Dopo ventisei mesi di scontri e violenze, è giunto il tempo di far sedere al tavolo delle trattative gli Stati Uniti, l’Ucraina e la Russia. Questo, almeno, è quanto ha detto Antony Blinken, il segretario di Stato americano, a margine del suo tour in Medio Oriente dove sta cercando di scongiurare una potenziale carneficina a Rafah. “Non appena la Russia dimostrerà di voler sinceramente negoziare, noi saremo sicuramente lì, e credo che anche gli ucraini saranno lì”, ha esordito il diplomatico statunitense.
C’è da chiedersi il perché gli Usa vorrebbero prendere parte a queste trattative di pace se, come sempre sostenuto dall’amministrazione di Joe Biden, Washington non ha preso parte al conflitto, limitandosi alle sole forniture militari. Parole che, a ben vedere, sembrano confermare quanto sostengono da tempo numerosi esperti militari, ossia che quella in Ucraina sia una guerra per procura tra gli Stati Uniti e la Russia.

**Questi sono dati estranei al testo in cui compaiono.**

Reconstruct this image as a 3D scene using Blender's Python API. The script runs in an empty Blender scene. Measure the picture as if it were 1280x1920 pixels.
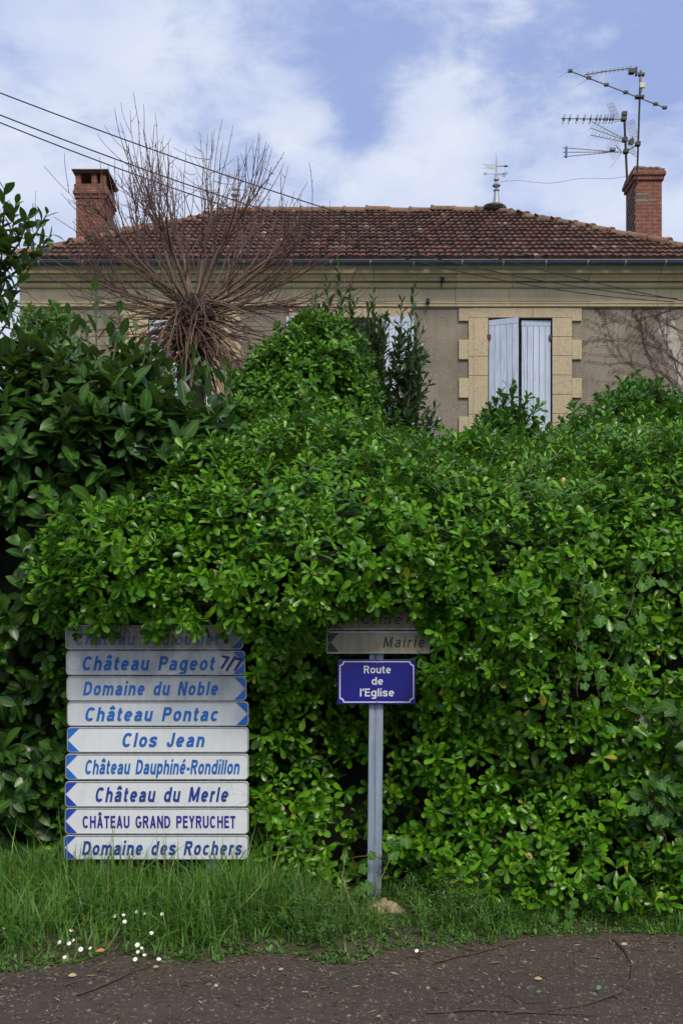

Ma Blinken non si è limitato a questo perché subito dopo ha aggiunto che la fine della guerra “dipende in gran parte da Vladimir Putin e da ciò che deciderà. Spero che Putin capirà il messaggio e dimostrerà la sua disponibilità a negoziati sinceri in conformità con i principi fondamentali che sono alla base della comunità internazionale e della Carta delle Nazioni Unite: sovranità, integrità territoriale, indipendenza”. Insomma, la responsabilità della deflagrazione del conflitto come anche della sua continuazione, secondo il segretario di Stato americano, è tutta a carico di Mosca.
Il bluff di Blinken
Qualcuno potrebbe pensare che questa apertura di Blinken sia un passo deciso verso l’avvio di trattative di pace, e forse è così. Tuttavia, alla luce di oltre due anni di accuse e contro accuse, non si può che dubitare della sincerità di questa “mano tesa” da Washington a Mosca. Un dubbio legittimo che trova giustificazione proprio nelle parole del diplomatico statunitense che poco dopo, con frasi assolutamente fuori luogo, ha rilasciato dichiarazioni che mirano ad umiliare l’esercito russo. Secondo lui, sempre parlando con i cronisti, l’aggressione della Russia “si è trasformata in un fiasco strategico” per il Cremlino, che ha dovuto compiere “enormi sforzi per eludere i controlli e le sanzioni sulle esportazioni ed è stata costretta a riorientare la propria economia”.
E ancora: “Quella della Russia è una situazione che non può essere sostenuta a lungo termine (…) con un Paese che adesso è più debole economicamente e militarmente, a differenza degli ucraini che sono uniti come mai prima d’ora”. Come se non bastasse, questa volta con parole che hanno il sapore del monito nei confronti di Putin, ha aggiunto che “la Nato è più forte e più grande” di prima, mentre “l’Europa nel frattempo si è liberata della dipendenza dalle risorse energetiche russe in modo straordinario in soli due anni”.
La ricetta degli Usa di Blinken: fine guerra mai
Provocazioni a parte, l’apertura degli Stati Uniti a una trattativa di pace appare poco più che di facciata. Del resto, in questo momento, le truppe di Putin avanzano lentamente ma costantemente, mentre quelle di Volodymyr Zelensky scontano ancora ritardi nelle forniture militari dall’Occidente che rendono pressoché impossibile una resistenza convincente. In questo scenario, lo Zar difficilmente potrà acconsentire a sedersi al tavolo delle trattative perché potrebbe voler massimizzare il vantaggio tattico, guadagnando quanto più territorio possibile.
Per non parlare del fatto che per giungere alla pace non può bastare un’intesa tra Biden e Putin, ma sarà necessario che dia il benestare anche – e soprattutto – Zelensky. Peccato che il leader ucraino sia il primo a non voler trattare, tanto da aver detto chiaro e tondo che “non ci sarà pace fino a quando tutti i territori del Donbass e la Crimea non saranno di nuovo controllati da Kiev”.